On 6 April 2015, the government increased the speed limit for heavy goods vehicles (HGVs) travelling on either a single or dual carriageway in England and Wales. The decision to increase the speed limit for HGVs was made in an effort to modernise the outdated, nearly 50-year-old previous regulation to better reflect the capabilities and responsibilities of the vehicles. The new speed limits are as follows:
  • For HGVs weighing more than 7.5 tonnes and travelling on a single carriageway, the speed limit will increase from 40 to 50 mph, removing the 20-mph difference between HGV and car speed limits
  • For HGVs weighing more than 7.5 tonnes and travelling on a dual carriageway, the speed limit will increase from 50 to 60 mph
  • Speed limits in Scotland remain unaffected

Why did the government raise the speed limits?
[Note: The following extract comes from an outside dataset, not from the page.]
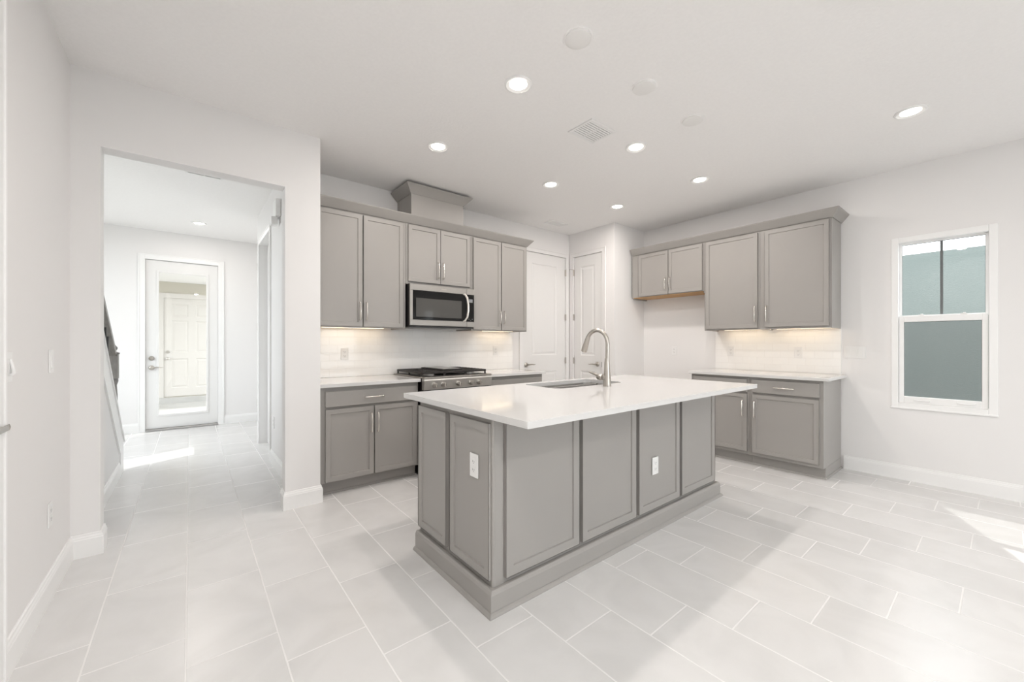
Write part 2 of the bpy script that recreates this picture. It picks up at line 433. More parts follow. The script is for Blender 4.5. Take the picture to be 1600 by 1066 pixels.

The government is confident that increasing HGV speed limits will benefit everyone travelling on carriageways. They predict that allowing HGVs to travel at the same speed as other motorists will curb congestion on single carriageways and reduce the number of drivers performing dangerous overtaking.

Safety is not the only predicted benefit of the reform. The increased speed of HGVs is estimated to save the haulage industry more than £15 million and raise an additional £2 million for the government in fuel duty.

Why do some oppose the speed limit increase?

Critics’ main concern with increasing the speed limit is the heightened risk to cyclists and other motorists. Their unease stems from findings included within the government’s impact assessment of the changes, which indicate that increasing HGV speed limits could actually produce additional vehicular accidents. The greater amount of turbulence created by speeding HGVs is of particular worry.

However, the government has responded to these concerns by citing that the increased speed of HGVs will reduce the need for other motorists to overtake the vehicles, subsequently reducing the likelihood of related vehicular collisions. By bringing vehicle speed limits closer together, the government hopes people will be less tempted to overtake HGVs when they should not.

How will the change benefit businesses?

Road haulage firms across the United Kingdom are likely to welcome the change as they are projected to receive the greatest amount of benefits from the increase. Beyond the £15 million that industry will receive in annual time savings, the government’s impact assessment also estimates that HGV operators will save an additional £2.5 million in vehicle operating costs by being able to make deliveries more quickly. The increased delivery speed will have the added effect of boosting competition among haulage firms.